Don't Start Using Tolls on Highways

By The Post and Courier

Our interstate system has facilitated an unrestricted supply chain of goods, services and people efficiently for the better part of 50 years. These freeways are indispensable infrastructure for every aspect of our economy, and critical for our competitiveness and quality of life. However, the state has no long-term plan for how to comprehensively fund maintenance and improvements.

Some libertarians and "conservative think tanks" - and even my friend Rep. Joe Jefferson - are advocating placing tolls on existing interstate lanes, suggesting it is the political and funding panacea. In reality, as has been shown time and again, this notion of tolls as savior is misplaced and too costly for everyone.

Even if you can get past the compromised principle of paying for the same road twice - both with a fuel tax and a toll tax - there are other reasons why placing tolls on currently non-tolled interstate lanes will create costly inefficiencies in the supply chain.

First, tolls are expensive to administer, collect and enforce, with costs sometimes reaching 33.5 percent of the revenue generated: that's certainly not a "conservative" way to tax. Administration of the gas tax is 1 percent of revenue generated. Transportation is fundamental to the economy, and as such, it should not be taxed inefficiently. Besides, South Carolina does not have the sustained traffic density to make tolling cost-effective.

Second, it's a fact that drivers (especially commercial fleets) avoid tolls by diverting onto secondary roads, leading to longer, less efficient routes with safety issues.

Third, tolling existing lanes of interstate is generally prohibited by federal law (although private-sector profiteers want to change that). If tolls are placed at state borders, or locals are given "free-passes," they become discriminatorily unconstitutional, flying in the face of the Commerce Clause of the U.S. Constitution. And finally, people simply hate tolls - unless they're optional.

Truck fleet operators have a legitimate argument in that they pay every state through which they run an "apportioned" fuel tax and registration fee (some states even collect property taxes) based upon miles operated and fuel burned there. So they already pay a fair share. They have clearly told the Legislature they aren't opposed to adjusting user-fees, but they are against creating costly new collection mechanisms to extract them.

Some states have considered them. A 2009 study on the impacts of proposed tolls on Interstate 80 in Pennsylvania estimated shippers, truckers and consumers would suffer a combined annual deadweight loss in the tens of millions of dollars per year just due to tolls. In North Carolina, projected traffic diversion from proposed tolls on Interstate 95 would have cost businesses along the corridor an estimated $1 billion in revenue over several decades due to toll-averse highway users bypassing their businesses along with the tolls.
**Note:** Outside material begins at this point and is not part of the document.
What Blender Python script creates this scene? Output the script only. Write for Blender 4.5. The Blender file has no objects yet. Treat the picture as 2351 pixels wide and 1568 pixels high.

Virginia, home to one of the nation's largest ports, toyed with tolling existing lanes on I-95 as part of a transportation funding plan. Instead, the state passed a comprehensive transportation funding reform bill that included a provision effectively prohibiting I-95 tolls. They all realized punitive and inefficient toll charges, combined with diversion, would negatively impact commerce.

Georgia has invested $2 billion on its section without tolls. If South Carolina wants to keep I-95 "the Corridor of Shame," toll it. States that would balkanize, and in some cases even "monetize," these public assets would betray those businesses and citizens who have established presences along the newly-tolled corridor.

There is no question that the long-term sustainability of this network must be a priority. Growing states like South Carolina will have to accelerate investments, with Congress, the Legislature and the DOT Commission making funding interstates their top priority.

There are sensible, fair and cost-effective solutions that don't unduly stifle growth and efficiency. But tolling existing lanes of interstates is not one of them.

There are reasons why no state has ever tolled existing lanes of interstate. We don't need to go there.

Paul Campbell is executive director of the Charleston International Airport and a state senator representing Berkeley, Charleston and Dorchester counties.